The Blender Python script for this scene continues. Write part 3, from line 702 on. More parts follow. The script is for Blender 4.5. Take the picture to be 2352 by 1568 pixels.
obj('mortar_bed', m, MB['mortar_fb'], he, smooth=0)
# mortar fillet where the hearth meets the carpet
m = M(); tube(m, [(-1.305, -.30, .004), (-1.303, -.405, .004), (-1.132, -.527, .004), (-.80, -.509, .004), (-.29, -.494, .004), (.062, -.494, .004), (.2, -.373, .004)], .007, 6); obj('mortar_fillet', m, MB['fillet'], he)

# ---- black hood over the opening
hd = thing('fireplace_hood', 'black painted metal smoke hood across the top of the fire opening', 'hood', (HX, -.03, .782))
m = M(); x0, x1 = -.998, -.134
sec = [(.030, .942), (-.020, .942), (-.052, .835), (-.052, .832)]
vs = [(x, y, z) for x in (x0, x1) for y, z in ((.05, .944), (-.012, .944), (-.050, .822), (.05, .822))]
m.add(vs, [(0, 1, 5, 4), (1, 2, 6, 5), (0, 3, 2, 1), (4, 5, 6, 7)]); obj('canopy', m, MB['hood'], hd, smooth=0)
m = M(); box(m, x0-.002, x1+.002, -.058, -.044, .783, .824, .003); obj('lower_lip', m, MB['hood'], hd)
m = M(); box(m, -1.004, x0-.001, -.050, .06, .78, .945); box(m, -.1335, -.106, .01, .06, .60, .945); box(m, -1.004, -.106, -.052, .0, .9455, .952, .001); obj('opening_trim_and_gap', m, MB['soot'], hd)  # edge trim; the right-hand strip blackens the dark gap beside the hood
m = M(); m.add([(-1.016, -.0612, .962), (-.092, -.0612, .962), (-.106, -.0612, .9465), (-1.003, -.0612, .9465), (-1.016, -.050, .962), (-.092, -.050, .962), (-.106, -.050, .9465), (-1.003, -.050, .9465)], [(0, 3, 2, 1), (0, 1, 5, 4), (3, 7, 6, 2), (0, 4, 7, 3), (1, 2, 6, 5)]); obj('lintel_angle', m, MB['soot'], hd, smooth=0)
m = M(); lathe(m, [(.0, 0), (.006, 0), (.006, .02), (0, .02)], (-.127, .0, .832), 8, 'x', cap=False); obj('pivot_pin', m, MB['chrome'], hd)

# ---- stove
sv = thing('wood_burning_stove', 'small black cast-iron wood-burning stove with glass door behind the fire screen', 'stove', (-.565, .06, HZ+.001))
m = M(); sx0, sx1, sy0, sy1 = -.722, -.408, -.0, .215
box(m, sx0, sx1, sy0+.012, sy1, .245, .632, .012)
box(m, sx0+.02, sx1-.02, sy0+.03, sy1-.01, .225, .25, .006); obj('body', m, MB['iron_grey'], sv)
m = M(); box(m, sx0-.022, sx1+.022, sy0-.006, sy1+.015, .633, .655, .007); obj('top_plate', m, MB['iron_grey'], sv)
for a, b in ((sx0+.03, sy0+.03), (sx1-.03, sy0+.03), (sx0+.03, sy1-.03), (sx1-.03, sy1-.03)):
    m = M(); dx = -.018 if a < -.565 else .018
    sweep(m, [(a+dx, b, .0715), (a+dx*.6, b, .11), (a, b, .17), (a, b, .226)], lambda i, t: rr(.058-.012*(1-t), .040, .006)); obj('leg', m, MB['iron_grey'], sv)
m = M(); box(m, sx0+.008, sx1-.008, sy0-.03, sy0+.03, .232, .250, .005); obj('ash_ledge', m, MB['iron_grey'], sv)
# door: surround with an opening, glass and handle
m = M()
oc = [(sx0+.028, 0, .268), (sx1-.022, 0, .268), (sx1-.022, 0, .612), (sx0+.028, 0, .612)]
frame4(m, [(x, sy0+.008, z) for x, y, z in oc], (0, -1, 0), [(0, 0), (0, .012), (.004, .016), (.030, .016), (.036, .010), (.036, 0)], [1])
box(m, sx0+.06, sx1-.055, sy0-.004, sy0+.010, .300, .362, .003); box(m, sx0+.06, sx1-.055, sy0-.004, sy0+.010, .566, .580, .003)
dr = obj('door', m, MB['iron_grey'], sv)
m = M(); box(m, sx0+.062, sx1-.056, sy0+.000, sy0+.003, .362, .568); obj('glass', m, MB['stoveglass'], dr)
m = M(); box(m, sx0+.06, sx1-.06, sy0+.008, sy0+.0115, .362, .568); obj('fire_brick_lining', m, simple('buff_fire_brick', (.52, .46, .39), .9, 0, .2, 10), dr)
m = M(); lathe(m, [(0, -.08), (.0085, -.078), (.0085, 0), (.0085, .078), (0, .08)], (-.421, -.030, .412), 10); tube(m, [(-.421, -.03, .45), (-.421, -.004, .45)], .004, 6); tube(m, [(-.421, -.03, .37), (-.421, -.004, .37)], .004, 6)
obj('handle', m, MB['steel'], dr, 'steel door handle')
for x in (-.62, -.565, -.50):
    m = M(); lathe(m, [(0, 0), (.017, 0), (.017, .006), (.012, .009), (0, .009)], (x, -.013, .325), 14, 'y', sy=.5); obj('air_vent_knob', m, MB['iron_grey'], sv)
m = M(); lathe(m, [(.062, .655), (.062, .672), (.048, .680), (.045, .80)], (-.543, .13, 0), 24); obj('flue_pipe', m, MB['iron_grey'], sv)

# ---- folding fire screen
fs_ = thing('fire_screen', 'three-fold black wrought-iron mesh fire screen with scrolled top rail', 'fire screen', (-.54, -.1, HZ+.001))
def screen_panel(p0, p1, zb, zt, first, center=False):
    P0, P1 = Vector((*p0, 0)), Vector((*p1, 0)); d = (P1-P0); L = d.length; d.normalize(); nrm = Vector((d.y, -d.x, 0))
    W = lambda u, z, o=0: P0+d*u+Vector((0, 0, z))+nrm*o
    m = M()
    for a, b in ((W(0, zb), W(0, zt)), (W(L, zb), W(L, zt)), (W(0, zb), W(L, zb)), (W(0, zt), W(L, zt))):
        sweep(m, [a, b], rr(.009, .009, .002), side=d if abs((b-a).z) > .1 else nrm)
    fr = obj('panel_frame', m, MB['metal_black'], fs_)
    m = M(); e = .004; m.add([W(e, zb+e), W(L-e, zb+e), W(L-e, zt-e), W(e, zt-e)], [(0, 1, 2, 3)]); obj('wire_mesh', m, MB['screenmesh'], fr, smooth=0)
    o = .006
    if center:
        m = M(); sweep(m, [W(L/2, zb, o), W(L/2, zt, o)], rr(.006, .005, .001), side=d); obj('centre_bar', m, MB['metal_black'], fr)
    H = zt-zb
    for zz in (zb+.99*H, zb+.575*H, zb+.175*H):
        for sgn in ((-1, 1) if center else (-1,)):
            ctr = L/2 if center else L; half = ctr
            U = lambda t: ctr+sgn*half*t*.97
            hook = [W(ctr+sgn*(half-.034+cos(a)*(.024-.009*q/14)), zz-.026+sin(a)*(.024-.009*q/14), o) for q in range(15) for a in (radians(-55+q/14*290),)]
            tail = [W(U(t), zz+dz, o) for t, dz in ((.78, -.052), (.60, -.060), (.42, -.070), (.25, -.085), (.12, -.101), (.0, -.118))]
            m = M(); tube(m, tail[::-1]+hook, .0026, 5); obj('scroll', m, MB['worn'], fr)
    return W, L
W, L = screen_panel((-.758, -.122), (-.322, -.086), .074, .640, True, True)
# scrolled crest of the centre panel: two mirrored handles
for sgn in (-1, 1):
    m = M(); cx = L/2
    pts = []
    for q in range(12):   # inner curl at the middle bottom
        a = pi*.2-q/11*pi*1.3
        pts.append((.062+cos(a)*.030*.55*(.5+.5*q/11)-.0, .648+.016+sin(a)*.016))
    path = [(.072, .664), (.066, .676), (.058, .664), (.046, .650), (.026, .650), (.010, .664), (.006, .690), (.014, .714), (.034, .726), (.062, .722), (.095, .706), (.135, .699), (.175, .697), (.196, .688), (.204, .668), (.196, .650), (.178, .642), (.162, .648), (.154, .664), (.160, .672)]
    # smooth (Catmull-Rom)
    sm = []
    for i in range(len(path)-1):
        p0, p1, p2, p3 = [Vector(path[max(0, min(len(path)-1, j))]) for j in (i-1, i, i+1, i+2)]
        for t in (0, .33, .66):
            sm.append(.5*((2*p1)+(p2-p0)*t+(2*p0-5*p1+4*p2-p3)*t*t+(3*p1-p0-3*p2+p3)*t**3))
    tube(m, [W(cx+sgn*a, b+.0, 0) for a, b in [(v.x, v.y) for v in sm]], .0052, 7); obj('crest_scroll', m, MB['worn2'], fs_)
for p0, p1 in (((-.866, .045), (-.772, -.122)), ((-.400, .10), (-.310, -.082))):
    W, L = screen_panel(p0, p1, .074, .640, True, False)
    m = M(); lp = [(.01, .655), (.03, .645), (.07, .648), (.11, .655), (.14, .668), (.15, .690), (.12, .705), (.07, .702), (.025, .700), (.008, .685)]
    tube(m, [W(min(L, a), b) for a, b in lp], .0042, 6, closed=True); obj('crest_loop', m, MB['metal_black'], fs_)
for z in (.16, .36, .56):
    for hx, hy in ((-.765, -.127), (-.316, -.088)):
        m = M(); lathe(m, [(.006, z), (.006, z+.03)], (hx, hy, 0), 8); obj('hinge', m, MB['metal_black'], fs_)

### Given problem
Everything from the first line of the material through the line containing "m, MB['chrome'], hd)" is to be printed exactly; lines after that are to be left out.

### Written response
The Blender Python script for this scene continues. Write part 3, from line 702 on. More parts follow. The script is for Blender 4.5. Take the picture to be 2352 by 1568 pixels.
obj('mortar_bed', m, MB['mortar_fb'], he, smooth=0)
# mortar fillet where the hearth meets the carpet
m = M(); tube(m, [(-1.305, -.30, .004), (-1.303, -.405, .004), (-1.132, -.527, .004), (-.80, -.509, .004), (-.29, -.494, .004), (.062, -.494, .004), (.2, -.373, .004)], .007, 6); obj('mortar_fillet', m, MB['fillet'], he)

# ---- black hood over the opening
hd = thing('fireplace_hood', 'black painted metal smoke hood across the top of the fire opening', 'hood', (HX, -.03, .782))
m = M(); x0, x1 = -.998, -.134
sec = [(.030, .942), (-.020, .942), (-.052, .835), (-.052, .832)]
vs = [(x, y, z) for x in (x0, x1) for y, z in ((.05, .944), (-.012, .944), (-.050, .822), (.05, .822))]
m.add(vs, [(0, 1, 5, 4), (1, 2, 6, 5), (0, 3, 2, 1), (4, 5, 6, 7)]); obj('canopy', m, MB['hood'], hd, smooth=0)
m = M(); box(m, x0-.002, x1+.002, -.058, -.044, .783, .824, .003); obj('lower_lip', m, MB['hood'], hd)
m = M(); box(m, -1.004, x0-.001, -.050, .06, .78, .945); box(m, -.1335, -.106, .01, .06, .60, .945); box(m, -1.004, -.106, -.052, .0, .9455, .952, .001); obj('opening_trim_and_gap', m, MB['soot'], hd)  # edge trim; the right-hand strip blackens the dark gap beside the hood
m = M(); m.add([(-1.016, -.0612, .962), (-.092, -.0612, .962), (-.106, -.0612, .9465), (-1.003, -.0612, .9465), (-1.016, -.050, .962), (-.092, -.050, .962), (-.106, -.050, .9465), (-1.003, -.050, .9465)], [(0, 3, 2, 1), (0, 1, 5, 4), (3, 7, 6, 2), (0, 4, 7, 3), (1, 2, 6, 5)]); obj('lintel_angle', m, MB['soot'], hd, smooth=0)
m = M(); lathe(m, [(.0, 0), (.006, 0), (.006, .02), (0, .02)], (-.127, .0, .832), 8, 'x', cap=False); obj('pivot_pin', m, MB['chrome'], hd)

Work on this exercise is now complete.